Check-Host.cc

DNS Test from Canada

1 node in Montreal · TorIX Toronto

Canada — 1 Node

Cities
Montreal
ISPs / ASNs
OVH SAS AS16276
Datacenters
OVH SAS
Internet Exchanges
TorIX Toronto — Canada's largest IX by membership and traffic, based in Toronto
MBIX Montreal — Montreal-based IX serving Quebec and Eastern Canada networks
VANIX Vancouver — Vancouver IX, primary peering point for western Canada
Equinix Toronto — Carrier-neutral colocation and peering in the Toronto metro area

DNS Testing from Canada

DNS checks from the Montreal node query authoritative nameservers directly from AS16276 (OVH SAS, Montreal) and return the resolved records with query timing. Because the query goes to the authoritative server rather than a recursive resolver, it bypasses caches and shows the current record at the source. This is the correct method for verifying DNS propagation after a record change — you see what the authoritative server actually has, not what a resolver is still caching from a previous TTL.

Montreal is a particularly useful DNS test location for GeoDNS validation covering the Canadian market. OVH's AS16276 Montreal prefix space is consistently geolocated to Canada by Route 53 GeoDNS, Cloudflare load balancer geo rules, and NS1 filter chains. A DNS test from this node confirms that Canadian-targeted GeoDNS rules return the correct Canadian or North American endpoint. If the Montreal node gets a European IP back from your GeoDNS, the database mapping your OVH Montreal IP to its country is incorrect.

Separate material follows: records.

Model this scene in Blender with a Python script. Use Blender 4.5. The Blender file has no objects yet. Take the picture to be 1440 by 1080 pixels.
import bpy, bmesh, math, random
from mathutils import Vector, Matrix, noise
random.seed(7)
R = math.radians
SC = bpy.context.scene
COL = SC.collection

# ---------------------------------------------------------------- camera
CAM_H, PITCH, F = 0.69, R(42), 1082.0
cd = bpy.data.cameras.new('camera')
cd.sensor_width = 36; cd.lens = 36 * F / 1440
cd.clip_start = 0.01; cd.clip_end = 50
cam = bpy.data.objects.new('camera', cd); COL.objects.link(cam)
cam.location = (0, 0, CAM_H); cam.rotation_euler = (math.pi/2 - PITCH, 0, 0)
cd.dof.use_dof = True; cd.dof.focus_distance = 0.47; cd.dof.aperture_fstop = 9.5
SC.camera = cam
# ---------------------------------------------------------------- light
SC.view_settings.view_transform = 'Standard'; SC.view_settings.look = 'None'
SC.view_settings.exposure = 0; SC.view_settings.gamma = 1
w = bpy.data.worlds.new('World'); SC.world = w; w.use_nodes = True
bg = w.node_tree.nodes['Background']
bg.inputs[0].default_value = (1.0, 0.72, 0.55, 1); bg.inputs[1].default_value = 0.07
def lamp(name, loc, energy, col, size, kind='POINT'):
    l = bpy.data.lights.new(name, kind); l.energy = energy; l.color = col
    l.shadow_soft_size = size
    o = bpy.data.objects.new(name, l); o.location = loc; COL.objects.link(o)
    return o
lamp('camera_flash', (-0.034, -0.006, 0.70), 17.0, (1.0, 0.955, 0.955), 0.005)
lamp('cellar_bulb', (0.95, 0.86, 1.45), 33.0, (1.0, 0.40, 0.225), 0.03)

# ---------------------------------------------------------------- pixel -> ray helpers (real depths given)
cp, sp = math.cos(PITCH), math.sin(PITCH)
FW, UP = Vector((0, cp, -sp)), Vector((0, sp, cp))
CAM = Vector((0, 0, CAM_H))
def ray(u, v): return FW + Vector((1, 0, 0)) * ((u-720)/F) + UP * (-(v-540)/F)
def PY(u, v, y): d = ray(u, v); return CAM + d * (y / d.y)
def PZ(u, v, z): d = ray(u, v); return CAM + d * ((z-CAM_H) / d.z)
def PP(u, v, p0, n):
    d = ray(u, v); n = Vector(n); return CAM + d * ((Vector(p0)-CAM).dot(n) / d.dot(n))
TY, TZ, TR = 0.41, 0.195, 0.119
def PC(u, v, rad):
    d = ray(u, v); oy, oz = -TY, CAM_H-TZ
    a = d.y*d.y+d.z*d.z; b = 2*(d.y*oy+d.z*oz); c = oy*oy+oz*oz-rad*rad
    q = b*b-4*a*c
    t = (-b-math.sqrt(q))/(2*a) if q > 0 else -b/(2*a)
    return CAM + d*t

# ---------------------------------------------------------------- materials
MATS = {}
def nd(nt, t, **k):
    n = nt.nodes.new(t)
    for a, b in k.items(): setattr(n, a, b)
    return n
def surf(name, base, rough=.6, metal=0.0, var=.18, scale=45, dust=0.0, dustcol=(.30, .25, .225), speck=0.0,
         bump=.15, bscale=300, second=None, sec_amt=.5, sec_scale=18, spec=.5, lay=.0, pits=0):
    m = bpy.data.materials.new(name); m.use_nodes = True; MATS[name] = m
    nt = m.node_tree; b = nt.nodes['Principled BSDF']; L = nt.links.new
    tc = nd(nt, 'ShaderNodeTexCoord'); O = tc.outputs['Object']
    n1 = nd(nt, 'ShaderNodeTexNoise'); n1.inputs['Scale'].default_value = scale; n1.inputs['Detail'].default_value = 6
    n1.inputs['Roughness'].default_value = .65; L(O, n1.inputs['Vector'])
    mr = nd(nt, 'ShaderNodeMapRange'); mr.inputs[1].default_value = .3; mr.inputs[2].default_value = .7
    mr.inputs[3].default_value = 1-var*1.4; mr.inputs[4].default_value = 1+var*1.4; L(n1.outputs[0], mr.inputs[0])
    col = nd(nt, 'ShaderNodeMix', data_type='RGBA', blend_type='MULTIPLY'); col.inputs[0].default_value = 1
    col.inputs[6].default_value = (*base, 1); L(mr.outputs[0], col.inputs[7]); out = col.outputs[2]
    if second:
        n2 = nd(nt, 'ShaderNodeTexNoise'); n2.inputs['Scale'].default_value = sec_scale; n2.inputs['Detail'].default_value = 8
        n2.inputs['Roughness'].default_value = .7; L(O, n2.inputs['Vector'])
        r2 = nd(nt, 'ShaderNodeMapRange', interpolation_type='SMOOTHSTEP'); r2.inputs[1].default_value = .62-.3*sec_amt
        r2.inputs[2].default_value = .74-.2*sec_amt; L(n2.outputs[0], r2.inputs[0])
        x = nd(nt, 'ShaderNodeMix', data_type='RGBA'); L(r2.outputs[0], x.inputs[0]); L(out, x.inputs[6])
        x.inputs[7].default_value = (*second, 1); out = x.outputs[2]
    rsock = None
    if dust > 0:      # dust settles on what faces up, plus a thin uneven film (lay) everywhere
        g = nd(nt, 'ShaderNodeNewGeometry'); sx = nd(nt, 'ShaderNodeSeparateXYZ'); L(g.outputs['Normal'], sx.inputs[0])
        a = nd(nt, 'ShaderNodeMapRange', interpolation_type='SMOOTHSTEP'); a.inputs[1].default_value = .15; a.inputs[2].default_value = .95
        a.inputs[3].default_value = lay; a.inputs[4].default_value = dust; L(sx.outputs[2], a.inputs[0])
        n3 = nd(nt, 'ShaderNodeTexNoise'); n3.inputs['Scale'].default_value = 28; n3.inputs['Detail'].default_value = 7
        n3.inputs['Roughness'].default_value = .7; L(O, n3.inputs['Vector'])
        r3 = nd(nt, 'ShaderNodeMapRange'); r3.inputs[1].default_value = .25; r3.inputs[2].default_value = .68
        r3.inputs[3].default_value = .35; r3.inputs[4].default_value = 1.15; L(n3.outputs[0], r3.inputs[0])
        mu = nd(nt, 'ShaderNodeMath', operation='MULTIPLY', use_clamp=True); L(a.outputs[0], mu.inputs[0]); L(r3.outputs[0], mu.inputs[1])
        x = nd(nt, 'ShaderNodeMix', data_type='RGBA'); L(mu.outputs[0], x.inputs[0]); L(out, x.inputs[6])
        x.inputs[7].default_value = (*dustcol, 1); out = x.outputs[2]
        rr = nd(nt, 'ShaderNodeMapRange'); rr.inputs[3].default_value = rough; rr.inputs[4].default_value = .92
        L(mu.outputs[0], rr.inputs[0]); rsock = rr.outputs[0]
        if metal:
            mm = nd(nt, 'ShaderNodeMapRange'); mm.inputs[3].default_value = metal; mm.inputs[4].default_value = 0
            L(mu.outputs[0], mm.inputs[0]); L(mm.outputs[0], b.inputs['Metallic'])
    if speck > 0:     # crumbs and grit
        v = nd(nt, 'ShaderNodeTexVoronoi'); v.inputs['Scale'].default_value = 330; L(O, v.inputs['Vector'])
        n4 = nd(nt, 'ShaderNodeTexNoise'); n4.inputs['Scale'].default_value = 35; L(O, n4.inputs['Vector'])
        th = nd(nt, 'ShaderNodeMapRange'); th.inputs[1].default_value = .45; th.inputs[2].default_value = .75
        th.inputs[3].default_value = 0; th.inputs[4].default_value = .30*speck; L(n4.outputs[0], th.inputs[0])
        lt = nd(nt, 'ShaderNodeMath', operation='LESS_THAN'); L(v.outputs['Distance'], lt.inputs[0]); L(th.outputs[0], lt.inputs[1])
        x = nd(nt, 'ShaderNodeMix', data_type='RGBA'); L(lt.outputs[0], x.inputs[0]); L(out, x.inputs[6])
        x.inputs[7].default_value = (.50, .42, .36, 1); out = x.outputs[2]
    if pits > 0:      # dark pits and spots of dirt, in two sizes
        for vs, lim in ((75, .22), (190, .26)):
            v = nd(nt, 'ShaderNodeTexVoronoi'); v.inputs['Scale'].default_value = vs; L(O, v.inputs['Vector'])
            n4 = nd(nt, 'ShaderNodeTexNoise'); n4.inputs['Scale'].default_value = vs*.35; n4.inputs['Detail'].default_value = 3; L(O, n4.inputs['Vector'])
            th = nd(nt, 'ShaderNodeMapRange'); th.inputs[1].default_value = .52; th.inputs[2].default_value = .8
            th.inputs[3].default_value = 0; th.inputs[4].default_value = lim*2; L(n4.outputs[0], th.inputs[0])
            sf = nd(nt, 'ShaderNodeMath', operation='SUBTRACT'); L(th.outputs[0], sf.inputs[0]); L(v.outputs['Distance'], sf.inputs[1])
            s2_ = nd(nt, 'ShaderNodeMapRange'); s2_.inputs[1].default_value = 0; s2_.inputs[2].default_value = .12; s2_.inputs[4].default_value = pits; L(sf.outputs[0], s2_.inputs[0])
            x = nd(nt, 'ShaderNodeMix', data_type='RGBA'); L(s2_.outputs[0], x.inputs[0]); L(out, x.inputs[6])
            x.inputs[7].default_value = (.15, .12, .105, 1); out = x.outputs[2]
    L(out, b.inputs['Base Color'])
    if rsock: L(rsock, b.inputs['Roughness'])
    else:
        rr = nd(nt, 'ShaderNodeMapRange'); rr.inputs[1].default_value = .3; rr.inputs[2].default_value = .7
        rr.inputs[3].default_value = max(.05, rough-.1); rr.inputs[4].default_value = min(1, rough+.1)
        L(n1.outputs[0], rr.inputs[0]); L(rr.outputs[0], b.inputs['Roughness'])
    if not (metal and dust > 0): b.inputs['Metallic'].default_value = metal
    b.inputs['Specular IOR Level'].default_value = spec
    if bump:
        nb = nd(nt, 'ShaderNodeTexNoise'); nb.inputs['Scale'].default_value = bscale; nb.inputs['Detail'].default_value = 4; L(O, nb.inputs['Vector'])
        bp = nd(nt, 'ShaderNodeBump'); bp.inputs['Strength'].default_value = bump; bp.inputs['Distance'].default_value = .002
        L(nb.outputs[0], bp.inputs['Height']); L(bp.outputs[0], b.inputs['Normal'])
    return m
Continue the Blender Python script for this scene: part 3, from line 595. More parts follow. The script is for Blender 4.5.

DNS query times from Montreal to anycast authoritative services like Cloudflare NS (1.1.1.1) or AWS Route 53 should be in the 1–5 ms range, as both operate anycast nodes in Montreal and Toronto. Query times above 20 ms from Montreal to a major authoritative provider suggest the authoritative server has no Canadian anycast node and is resolving from a US or European location. This adds latency to every DNS lookup for Canadian users — relevant for high-traffic sites where DNS lookup time is a measurable component of total page load time.

Canada Network Infrastructure

Canada's internet infrastructure is divided along geographic lines. Toronto is the financial and commercial hub, home to TorIX — the country's largest internet exchange by both membership count and peak traffic. Montreal serves as the eastern gateway, with strong connectivity to the US Northeast and transatlantic routes via New York. Vancouver anchors the west coast with direct paths to the US Pacific Northwest and, through undersea cables, to Asia-Pacific. Our probe node sits in Montreal on AS16276 (OVH SAS), hosted in OVH's own datacenter — Montreal is the North American operations base for OVH, one of the world's largest hosting and cloud providers.

OVH (AS16276) is a significant network in its own right. It operates a large global backbone with its own fiber infrastructure and peering agreements at major IXPs including MBIX Montreal, TorIX Toronto, and multiple European exchanges. Traffic from the OVH Montreal node tends to route efficiently toward both US East Coast and European destinations, reflecting OVH's dual transatlantic and North American footprint. The AS16276 prefix space is well-known to major GeoIP databases as a hosting network headquartered in France but with a major Canadian presence.

Reference RTTs from the Montreal node: Montreal to New York is approximately 15 ms over well-peered paths, Montreal to Toronto around 17 ms, Montreal to Boston 10–12 ms, and Montreal to London approximately 85 ms. These figures are consistent with OVH's direct peering at DE-CIX Frankfurt and LINX London, which avoids unnecessary transit hops for transatlantic traffic. Montreal to Los Angeles runs roughly 70–75 ms via central US backbones.

Canada's domestic backbone connects the major cities via long-haul fibre operated by Bell Canada (AS577), Telus (AS852), Rogers (AS812), and Shaw (AS6327). These carriers maintain east-west capacity across thousands of kilometres of geography. Cross-country latency from Montreal to Vancouver is typically 65–75 ms. At the IX level, TorIX in Toronto anchors the national peering ecosystem — most Canadian ISPs maintain a TorIX port even if they also peer regionally at MBIX or VANIX. Equinix Toronto provides carrier-neutral colocation adjacent to the TorIX fabric.

Testing from the Montreal node covers a specific slice of Canadian network conditions: an OVH-hosted server in eastern Canada with strong US Northeast and European connectivity. For services targeting Canadian audiences broadly, the Montreal node is most representative of Quebec and Atlantic Canada users, and of Canadian traffic that routes through US East Coast hubs. Services specifically targeting Ontario or western Canada would benefit from nodes in Toronto or Vancouver for a fuller picture, but Montreal provides a solid baseline for Canada-wide reachability tests.